El reconocimiento de los condicionantes estructurales que trazan una diferenciación nítida entre lo hegemónico y lo marginal, es de vital importancia para no caer en un relativismo extremo que equipara lo desigual, pero ello en modo alguno debería sentar las bases para jerarquizar identidades en el sentido opuesto. Desde ya, no creemos que haya un “verdadero” feminismo, ni identidades feministas más habilitadas que otras para intervenir en la discusión. Como sostiene Clara Serra en Leonas y Zorras, si no queremos caer en esencialismos funcionales al patriarcado -que desconoce la diversidad-, no deberíamos naturalizar lo hegemónico ni tampoco restaurar ningún tipo de normatividad por la puerta de atrás.

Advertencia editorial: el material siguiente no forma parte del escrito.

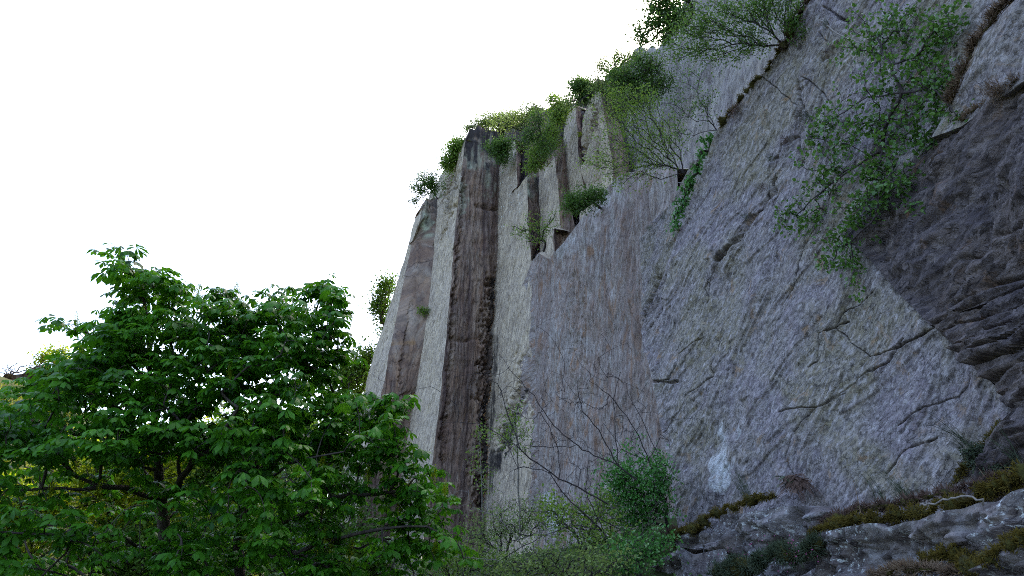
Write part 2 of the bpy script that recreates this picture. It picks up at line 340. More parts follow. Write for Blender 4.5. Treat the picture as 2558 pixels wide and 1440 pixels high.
# --- pale face between the brown buttress and the purple wall, up to the crest
e5 = pl(A1, (1345, 1440), (1343, 1150), (1340, 1000), (1333, 800), (1328, 650), (1322, 600), (1320, 525), (1316, 440))
r = Rock([M_PALE, M_BROWN])
e4b = pl(A1, (1205, 1440), (1215, 1293), (1220, 1239), (1225, 1034), (1231, 960), (1236, 820), (1240, 760), (1242, 657), (1244, 525), (1247, 420))
a = r.face(e4b, e5, marks=[('black', px(A1, (1334, 915), (1322, 945), (1300, 995), (1275, 1040), (1265, 1075), (1255, 1120), (1240, 1160)), .33, 1.0), ('black', px(A1, (1240, 850), (1232, 960), (1225, 1100), (1218, 1250)), .2, .9)], B=None, T= pl(A1, (1262, 388), (1276, 362), (1286, 349), (1290, 400), (1292, 472), (1304, 455)), res=.075, style=st_pale, fade=.3,
           cracks=[(px(A1, (1325, 910), (1310, 960), (1285, 1010), (1270, 1050), (1255, 1120)), 1.0, .30), (px(A1, (1337, 930), (1330, 980), (1300, 1040)), .6, .12), (px(A1, (1296, 866), (1284, 890)), .3, .07), (px(A1, (1330, 960), (1342, 1060), (1335, 1180)), .5, .12)])
A1r = Plane(14.2, .03)
c = r.face(pl(A1, (1292, 474), (1290, 400), (1286, 349)), pl(A1r, (1299, 462), (1304, 400), (1297, 350)), res=.075, style=st_brown, mi=1)
b = r.face(pl(A1, (1328, 650), (1322, 600), (1320, 525), (1316, 438)), pl(A1r, (1333, 640), (1347, 605), (1350, 550), (1341, 432)), res=.075, style=st_brown, mi=1,
           marks=[('algae', px(A1, (1322, 440), (1330, 470)), .5, .9), ('black', px(A1, (1345, 470), (1348, 580)), .4, .9)])
kk = int(np.argmin(np.linalg.norm(a[-1] - A1(1286, 349), axis=1))) + 1
r.skirt(a[-1][:kk], BACK, 0); r.skirt(b[-1], D * 2, 1); r.skirt(c[-1], D * 2, 1); r.skirt(a[:, 0], D * 3, 0)
r.build('rock_slab', 'pale upright slab dotted with white bolts right of the brown buttress', 'rock slab')

# --- stepped pillars above the purple wall
def pillar(lab, plane, plane2, L, R, T, R2, T2=None, dark=1, cr=()):
    r = Rock([M_DARK if dark > 1 else M_PALE, M_BROWN]); a = r.face(pl(plane, *L), pl(plane, *R), None, pl(plane, *T) if T else None, res=.075, style=st_pale, fade=.25, cracks=cr)
    dp = DPlane(plane(*R[-1]) @ D)
    b = r.face(pl(plane, *R), pl(plane2, *R2), None, pl(dp, *T2) if T2 else None, res=.075, style=lambda U, V: st_brown(U, V), mi=1, fade=.25)
    r.skirt(a[-1], N * 1.2, 0); r.skirt(b[-1], D * 1.5, 1); r.skirt(a[:, 0], N * 1.2 + D * .3, 1)
    r.build('rock_pillar', lab, 'rock pillar')
B1 = Plane(14.1, .035); B2 = Plane(14.6, .04); B3 = Plane(15.0, .045)
pillar('narrow pale pillar with brown right side standing on the diagonal ledge', B1, B2, [(1347, 640), (1350, 550), (1345, 470), (1346, 418)], [(1405, 640), (1398, 525), (1393, 450), (1385, 392)],
       [(1352, 412), (1358, 416), (1366, 404), (1374, 408)], [(1450, 640), (1432, 545), (1418, 440), (1405, 342)], [(1390, 372), (1399, 348)])
pillar('dark topped pillar half hidden by bright green bush below the crest', B1, B2, [(1292, 480), (1293, 420), (1300, 372)], [(1316, 450), (1318, 400), (1322, 345)], [(1310, 352)], [(1350, 440), (1350, 400), (1349, 340)], [(1330, 332), (1342, 338)], dark=2)
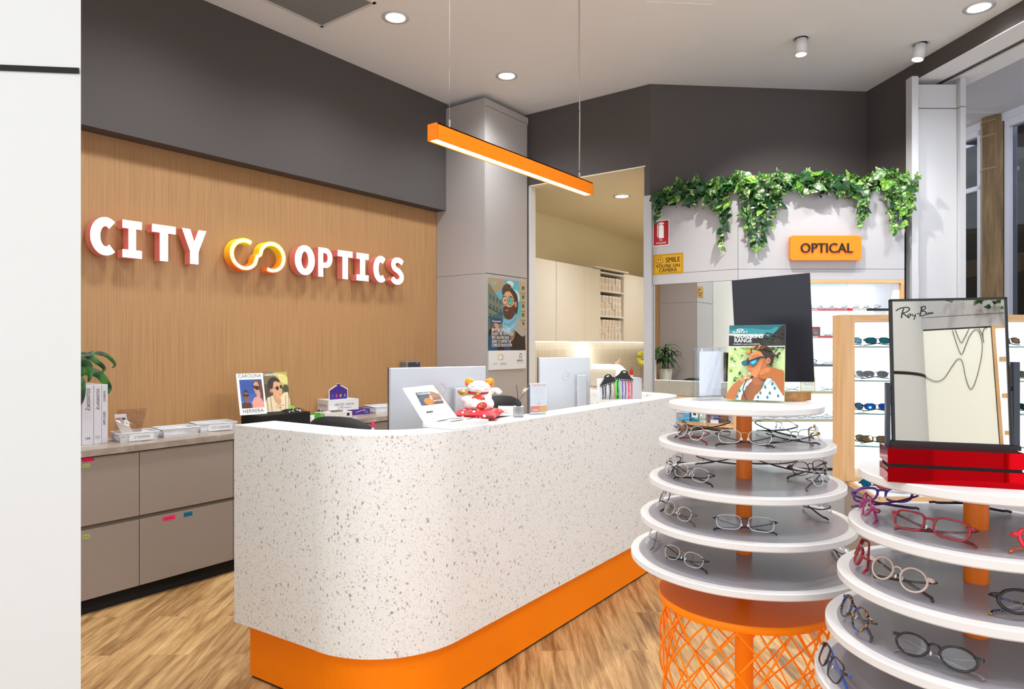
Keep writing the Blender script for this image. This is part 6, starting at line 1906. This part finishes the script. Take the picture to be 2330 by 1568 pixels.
def gwall(xl, z, label, fc, style='full', rimr=.0007, yaw=0, **kw):
    x, y = O3[0] + CT * xl - ST * .16, O3[1] + ST * xl + CT * .16
    return spectacles('spectacles', label, (x, y, z), TH + math.radians(yaw), style, fc, None, kw.get('lw', .048), kw.get('lh', .032), 'soft', None, 20, GW, False, kw.get('folded', True), 0.0, .017, rimr, False)
order = ['first', 'second', 'third', 'fourth', 'fifth', 'sixth', 'seventh', 'eighth']
for k in range(7):
    gwall(.61 + k * .085 if False else .60 + k * .092, 1.7305, 'thin wire frame on the top red shelf, %s from the black panel' % order[k], wcols[k % 6], yaw=random.uniform(-35, 35))
gwall(.66, 1.5135, 'black plastic frame in front of a red card on the second red shelf', (36, 28, 34), rimr=.002)
gwall(.80, 1.5135, 'pale thin frame beside the red card on the second red shelf', (150, 130, 140), yaw=20)
gwall(.64, 1.2865, 'black cat eye frame at the left of the dark edged shelf', (20, 20, 24), rimr=.0026)
gwall(.80, 1.2865, 'fine silver frame on the dark edged shelf', (170, 170, 180), yaw=15)
gwall(.80, 1.0705, 'grey wire frame on the oak edged shelf right of the price card', (90, 94, 110), yaw=-20)
gwall(.50, 1.0705, 'grey wire frame on the oak edged shelf beside the wooden mirror base', (100, 94, 100), yaw=12)
for k in range(7):
    gwall(.30 + k * .108, .8465, 'thin clear frame on the lowest lit shelf, %s from the left' % order[k], (150, 150, 160), yaw=random.uniform(-20, 20))
x, y = O3[0] + CT * .70 - ST * .10, O3[1] + ST * .70 + CT * .10
x, y = O3[0] + CT * .675 - ST * .215, O3[1] + ST * .675 + CT * .215
t = thing('brand_card', 'small red photo card behind the black frame on the second red shelf', 'card', (x, y, 1.5135), TH)
M().box((-.075, 0, 0), (.075, .004, .082), col((214, 44, 60))).build('card', t)
p = Print(.15, .082, -.0005)
p.poly((96, 70, 80), [(.45, 0), (1, 0), (1, .85), (.7, .6), (.5, .4)]).poly((196, 150, 140), [(.6, .3), (.75, .6), (.9, .4), (.8, .2)], 3).text('CARRERA', (250, 230, 230), .22, .82, .009, 1, .0003)
p.m.build('print', t)
x, y = O3[0] + CT * .61 - ST * .13, O3[1] + ST * .61 + CT * .13
t = thing('price_card', 'white price card with orange edge reading +$200 under the black panel', 'card', (x, y, 1.0705), TH)
M().box((-.06, 0, 0), (.06, .004, .115), col((236, 178, 120))).build('card', t)
p = Print(.12, .115, -.0005)
p.rect((246, 244, 242), .06, .06, .94, .94).text('+$200', (226, 130, 60), .5, .42, .036, 1, .0003).rect((206, 206, 210), .2, .2, .8, .23)
p.m.build('print', t)

# ------------------------------------------------------------------ tops of the towers
ZT = 1.2925
# clear acrylic frame
yawA = math.radians(58)
p0 = fromT(T1, 1590, 912, 1.292)
t = thing('acrylic_frame', 'thick clear acrylic block frame on the top tier, left of the poster', 'acrylic frame', (p0[0] + .012, p0[1] + .040, ZT), math.radians(62))
M().box((-.048, -.02, 0), (.048, -.006, .150), ACRY, bev=.001).box((-.048, .0, 0), (.048, .012, .150), ACRY, bev=.001).build('block', t)
b = M()
for x_ in (-.042, .042):
    for z_ in (.008, .142): b.cyl((x_, z_), .003, -.0215, -.019, CHROME, 10, Matrix(((1, 0, 0, 0), (0, 0, 1, 0), (0, 1, 0, 0), (0, 0, 0, 1))))
b.build('magnets', t)
M().box((-.034, -.004, .012), (.044, -.002, .138), LITSIDE).build('insert', t)
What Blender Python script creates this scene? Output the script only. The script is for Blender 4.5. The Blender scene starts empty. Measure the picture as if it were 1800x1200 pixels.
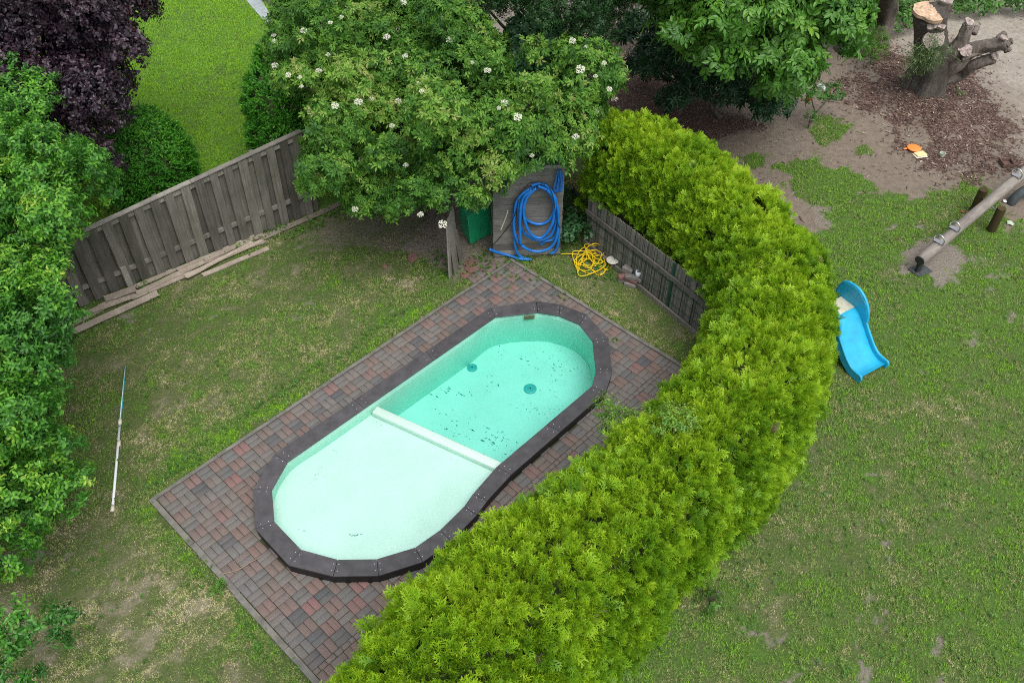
import bpy, math, random
import numpy as np
from mathutils import Vector

random.seed(7)
RNG = np.random.default_rng(7)
C = bpy.context.scene.collection
SC = bpy.context.scene
R = math.radians

# ------------------------------------------------------------------ camera
CAM_H, FOC = 10.3, 1541.55
_up = np.array([0.00916, -0.70529, -0.70886]); _up /= np.linalg.norm(_up)
_fw = np.array([0, 0, 1.0]); _fw = _fw - _up * (_fw @ _up); _fw /= np.linalg.norm(_fw)
_rt = np.cross(_fw, _up)
if _rt[0] < 0: _rt = -_rt
B = np.array([_rt, _fw, _up])            # image-frame vector -> world

cam = bpy.data.cameras.new('camera'); camo = bpy.data.objects.new('camera', cam); C.objects.link(camo)
from mathutils import Matrix
_m = np.eye(4)
_m[:3, 0] = B @ np.array([1, 0, 0]); _m[:3, 1] = B @ np.array([0, -1, 0]); _m[:3, 2] = B @ np.array([0, 0, -1])
_m[:3, 3] = (0, 0, CAM_H)
camo.matrix_world = Matrix(_m.tolist())
cam.sensor_fit = 'HORIZONTAL'; cam.sensor_width = 36
cam.lens = 36 * FOC / 1800
cam.clip_start = 0.1; cam.clip_end = 1000
SC.camera = camo

# ------------------------------------------------------------------ light: overcast daylight
SUN_EL, SUN_AZ = 64, 150
w = bpy.data.worlds.new('World'); SC.world = w; w.use_nodes = True
nt = w.node_tree; bg = nt.nodes['Background']
sky = nt.nodes.new('ShaderNodeTexSky'); sky.sky_type = 'NISHITA'; sky.sun_disc = False
sky.sun_elevation = R(SUN_EL); sky.sun_rotation = R(SUN_AZ)
sky.air_density = 1.0; sky.dust_density = 3.0
hs = nt.nodes.new('ShaderNodeHueSaturation'); hs.inputs['Saturation'].default_value = 0.3
nt.links.new(sky.outputs[0], hs.inputs['Color']); nt.links.new(hs.outputs[0], bg.inputs[0])
bg.inputs[1].default_value = 0.15
sl = bpy.data.lights.new('sun', 'SUN'); so = bpy.data.objects.new('sun', sl); C.objects.link(so)
sl.energy = 1.2; sl.angle = R(45); sl.color = (1, 0.97, 0.92)
_el, _az = R(SUN_EL), R(SUN_AZ)
_sd = Vector((math.sin(_az) * math.cos(_el), math.cos(_az) * math.cos(_el), math.sin(_el)))
so.rotation_euler = _sd.to_track_quat('Z', 'Y').to_euler(); so.location = (0, 0, 20)
SC.view_settings.view_transform = 'Standard'; SC.view_settings.look = 'None'
SC.view_settings.gamma = 1; SC.view_settings.exposure = 0.72
SC.cycles.max_bounces = 6; SC.cycles.diffuse_bounces = 3; SC.cycles.transparent_max_bounces = 8
SC.cycles.use_light_tree = False; SC.cycles.use_adaptive_sampling = False
SC.cycles.use_denoising = False; SC.cycles.filter_width = 1.0

# ------------------------------------------------------------------ geometry helpers
def P(px, py, z=0.0):
    """survey helper: the point of the place seen at a photo pixel, at height z"""
    d = B @ np.array([px - 900, py - 600, FOC]); t = (z - CAM_H) / d[2]
    return np.array([d[0] * t, d[1] * t, z])
def Pxy(px, py, z=0.0): return P(px, py, z)[:2]
def ray(px, py):
    d = B @ np.array([px - 900, py - 600, FOC]); return d / np.linalg.norm(d)

ORG = {}
def new_obj(name, me, parent, org):
    o = bpy.data.objects.new(name, me); C.objects.link(o)
    if parent is not None:
        o.parent = parent
        ORG[o.name] = ORG[parent.name]
    else:
        o.location = org; ORG[o.name] = np.array(org, float)
    return o
def tag(o, label=None, cat=None, group=None, kind=None):
    if label: o['label'] = label
    if cat: o['category'] = cat
    if group: o['group'] = group
    if kind: o['kind'] = kind
    return o
def thing(name, label, cat, loc, group=None):
    o = bpy.data.objects.new(name, None); C.objects.link(o)
    o.location = loc; o.empty_display_size = 0.2
    ORG[o.name] = np.array(loc, float)
    return tag(o, label, cat, group)

class MB:
    """collects shapes; one build = one mesh object"""
    def __init__(s): s.v = []; s.f = []; s.n = 0; s.c = []
    def add(s, verts, faces, tint=0.5):
        verts = np.asarray(verts, float); s.v.append(verts)
        s.f += [tuple(i + s.n for i in f) for f in faces]
        s.n += len(verts); s.c += [tint] * len(verts) if np.isscalar(tint) else list(tint)
        return s
    def box(s, c, size, rz=0.0, axes=None, tint=0.5, jit=0.0):
        h = np.array(size, float) / 2
        q = np.array([[x, y, z] for z in (-1, 1) for y in (-1, 1) for x in (-1, 1)], float) * h
        if jit: q += RNG.uniform(-jit, jit, q.shape)
        if axes is None:
            ca, sa = math.cos(rz), math.sin(rz); axes = np.array([[ca, sa, 0], [-sa, ca, 0], [0, 0, 1]])
        q = q @ np.asarray(axes) + np.asarray(c, float)
        return s.add(q, [(0, 2, 3, 1), (4, 5, 7, 6), (0, 1, 5, 4), (2, 6, 7, 3), (0, 4, 6, 2), (1, 3, 7, 5)], tint)
    def beam(s, a, b, wd, th, up=(0, 0, 1), tint=0.5, jit=0.0):
        a = np.asarray(a, float); b = np.asarray(b, float); x = b - a; L = np.linalg.norm(x); x /= L
        y = np.cross(up, x); y /= np.linalg.norm(y); z = np.cross(x, y)
        return s.box((a + b) / 2, (L, wd, th), axes=np.array([x, y, z]), tint=tint, jit=jit)
    def tube(s, pts, rad, n=8, caps=True, tint=0.5, rough=0.0, closed=False):
        pts = np.asarray(pts, float); m = len(pts)
        rad = np.full(m, rad) if np.isscalar(rad) else np.asarray(rad, float)
        T = np.gradient(pts, axis=0)
        if closed: T = (np.roll(pts, -1, 0) - np.roll(pts, 1, 0))
        T /= np.linalg.norm(T, axis=1)[:, None] + 1e-9
        ref = np.array([0, 0, 1.0]) if abs(T[0][2]) < .9 else np.array([1.0, 0, 0])
        u = np.cross(T[0], ref); u /= np.linalg.norm(u); vs = []
        for i in range(m):
            u = u - T[i] * (u @ T[i]); u /= np.linalg.norm(u); v = np.cross(T[i], u)
            for k in range(n):
                a = 2 * math.pi * k / n; r = rad[i] * (1 + (RNG.uniform(-rough, rough) if rough else 0))
                vs.append(pts[i] + r * (math.cos(a) * u + math.sin(a) * v))
        f = []
        for i in range(m if closed else m - 1):
            j = (i + 1) % m
            for k in range(n):
                f.append((i * n + k, i * n + (k + 1) % n, j * n + (k + 1) % n, j * n + k))
        if caps and not closed: f.append(tuple(range(n))[::-1]); f.append(tuple((m - 1) * n + k for k in range(n)))
        return s.add(vs, f, tint)
    def lathe(s, c, prof, n=24, axis=(0, 0, 1), tint=0.5, caps=True):
        ax = np.asarray(axis, float); ax /= np.linalg.norm(ax)
        ref = np.array([1.0, 0, 0]) if abs(ax[0]) < .9 else np.array([0, 1.0, 0])
        u = np.cross(ax, ref); u /= np.linalg.norm(u); v = np.cross(ax, u); vs = []
        for r, z in prof:
            for k in range(n):
                a = 2 * math.pi * k / n
                vs.append(np.asarray(c) + ax * z + r * (math.cos(a) * u + math.sin(a) * v))
        f = []
        for i in range(len(prof) - 1):
            for k in range(n): f.append((i * n + k, i * n + (k + 1) % n, (i + 1) * n + (k + 1) % n, (i + 1) * n + k))
        if caps: f.append(tuple(range(n))[::-1]); f.append(tuple((len(prof) - 1) * n + k for k in range(n)))
        return s.add(vs, f, tint)
    def prism(s, poly, z0, z1, tint=0.5, top=True, bottom=True):
        n = len(poly); vs = [(p[0], p[1], z0) for p in poly] + [(p[0], p[1], z1) for p in poly]
        f = [(i, (i + 1) % n, n + (i + 1) % n, n + i) for i in range(n)]
        if top: f.append(tuple(range(n, 2 * n)))
        if bottom: f.append(tuple(range(n))[::-1])
        return s.add(vs, f, tint)
    def build(s, name, mat, parent=None, org=None, smooth=False, bevel=0.0, recalc=True):
        V = np.concatenate(s.v)
        if parent is not None: o0 = ORG[parent.name]
        else: o0 = np.array(org if org is not None else (0, 0, 0), float)
        me = bpy.data.meshes.new(name)
        me.from_pydata((V - o0).tolist(), [], s.f)
        a = me.attributes.new('tint', 'FLOAT', 'POINT'); a.data.foreach_set('value', np.array(s.c, np.float32))
        if recalc:
            import bmesh
            bm = bmesh.new(); bm.from_mesh(me); bmesh.ops.recalc_face_normals(bm, faces=bm.faces); bm.to_mesh(me); bm.free()
        if smooth: me.shade_smooth()
        me.materials.append(mat)
        o = new_obj(name, me, parent, o0)
        if bevel:
            md = o.modifiers.new('bevel', 'BEVEL'); md.width = bevel; md.segments = 2; md.limit_method = 'ANGLE'
        return o

def fast_mesh(name, V, k, mat, parent=None, org=(0, 0, 0), attrs=None, smooth=False, quads=None):
    """V (N*k,3): consecutive k vertices make a face (k = 3 or 4), or quads = index array (M,k)"""
    o0 = ORG[parent.name] if parent is not None else np.array(org, float)
    V = (V - o0).astype(np.float32)
    me = bpy.data.meshes.new(name)
    if quads is None: idx = np.arange(len(V), dtype=np.int32); nf = len(V) // k
    else: idx = quads.astype(np.int32).ravel(); nf = len(quads)
    me.vertices.add(len(V)); me.vertices.foreach_set('co', V.ravel())
    me.loops.add(len(idx)); me.loops.foreach_set('vertex_index', idx)
    me.polygons.add(nf); me.polygons.foreach_set('loop_start', np.arange(0, nf * k, k, dtype=np.int32))
    me.update(calc_edges=True)
    for n, a in (attrs or {}).items():
        t = me.attributes.new(n, 'FLOAT', 'POINT'); t.data.foreach_set('value', a.astype(np.float32))
    if smooth: me.shade_smooth()
    me.materials.append(mat)
    return new_obj(name, me, parent, o0)

# value noise
_perm = np.random.default_rng(3).random((256, 256))
def vnoise(x, y):
    xi = np.floor(x).astype(int); yi = np.floor(y).astype(int); fx = x - xi; fy = y - yi
    fx = fx * fx * (3 - 2 * fx); fy = fy * fy * (3 - 2 * fy)
    g = lambda a, b: _perm[a % 256, b % 256]
    return (g(xi, yi) * (1 - fx) + g(xi + 1, yi) * fx) * (1 - fy) + (g(xi, yi + 1) * (1 - fx) + g(xi + 1, yi + 1) * fx) * fy
def fbm(x, y, s=1.0, o=4, seed=0):
    a = 0.5; t = 0; n = 0; x = x * s + seed * 17.3; y = y * s + seed * 31.7
    for i in range(o):
        t = t + a * vnoise(x, y); n += a; a *= 0.55; x = x * 2.03 + 5.1; y = y * 2.03 + 9.2
    return t / n
def inpoly(x, y, poly):
    r = np.zeros(np.shape(x), bool); n = len(poly)
    for i in range(n):
        x0, y0 = poly[i]; x1, y1 = poly[(i + 1) % n]
        c = ((y0 > y) != (y1 > y)) & (x < (x1 - x0) * (y - y0) / (y1 - y0 + 1e-12) + x0); r ^= c
    return r
def sdist(x, y, poly):
    """signed distance, positive inside"""
    d = np.full(np.shape(x), 1e9); n = len(poly)
    for i in range(n):
        x0, y0 = poly[i]; x1, y1 = poly[(i + 1) % n]; ex, ey = x1 - x0, y1 - y0
        t = np.clip(((x - x0) * ex + (y - y0) * ey) / (ex * ex + ey * ey + 1e-12), 0, 1)
        d = np.minimum(d, np.hypot(x - x0 - t * ex, y - y0 - t * ey))
    return np.where(inpoly(x, y, poly), d, -d)
def zone(x, y, pxpoly, soft=0.25, warp=0.35, seed=1, z=0.0):
    poly = [Pxy(a, b, z) for a, b in pxpoly]
    d = sdist(x, y, poly) + (fbm(x, y, 1.3, 4, seed) - .5) * 2 * warp + (fbm(x, y, 6.5, 3, seed + 40) - .5) * min(1.0, warp * 1.5)
    return np.clip(d / soft + .5, 0, 1)
def catmull(pts, k=6, closed=False):
    pts = [np.asarray(p, float) for p in pts]; n = len(pts); out = []
    rng = range(n) if closed else range(n - 1)
    for i in rng:
        if closed: p0, p1, p2, p3 = pts[(i - 1) % n], pts[i], pts[(i + 1) % n], pts[(i + 2) % n]
        else: p0, p1, p2, p3 = pts[max(i - 1, 0)], pts[i], pts[i + 1], pts[min(i + 2, n - 1)]
        for j in range(k):
            t = j / k
            out.append(.5 * ((2 * p1) + (-p0 + p2) * t + (2 * p0 - 5 * p1 + 4 * p2 - p3) * t * t + (-p0 + 3 * p1 - 3 * p2 + p3) * t ** 3))
    if not closed: out.append(pts[-1])
    return np.array(out)
def unit(a): return a / (np.linalg.norm(a, axis=-1, keepdims=True) + 1e-9)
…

Por último, consideramos que el uso compulsivo de las redes sociales como el canal privilegiado para propiciar y encauzar vínculos con otros, demanda una revisión crítica que a menudo es subestimada. De lo que se trata es de repensar crítica,  colectivamente y desde una perspectiva feminista la centralidad que éstas poseen en la circulación de imaginarios, valores, aspiraciones y expectativas. Es indudable que gracias al movimiento feminista se ha avanzado muchísimo en la superación de roles y estereotipos de género, pero aún queda un largo camino por recorrer. Si lo que nos proponemos es transformar de forma radical las estructuras desiguales que nos oprimen, tenemos que estar dispuestas a revisarlo todo, incluso aquellas zonas grises en las que el sistema se muestra más escurridizo. Si aunamos fuerzas y caminamos juntas, sin duda llegaremos más lejos.

 

Si paramos nosotras, se para el mundo.

Desde Argentina, nos envuelve un abrazo verde y el grito es uno solo… ¡Que sea ley!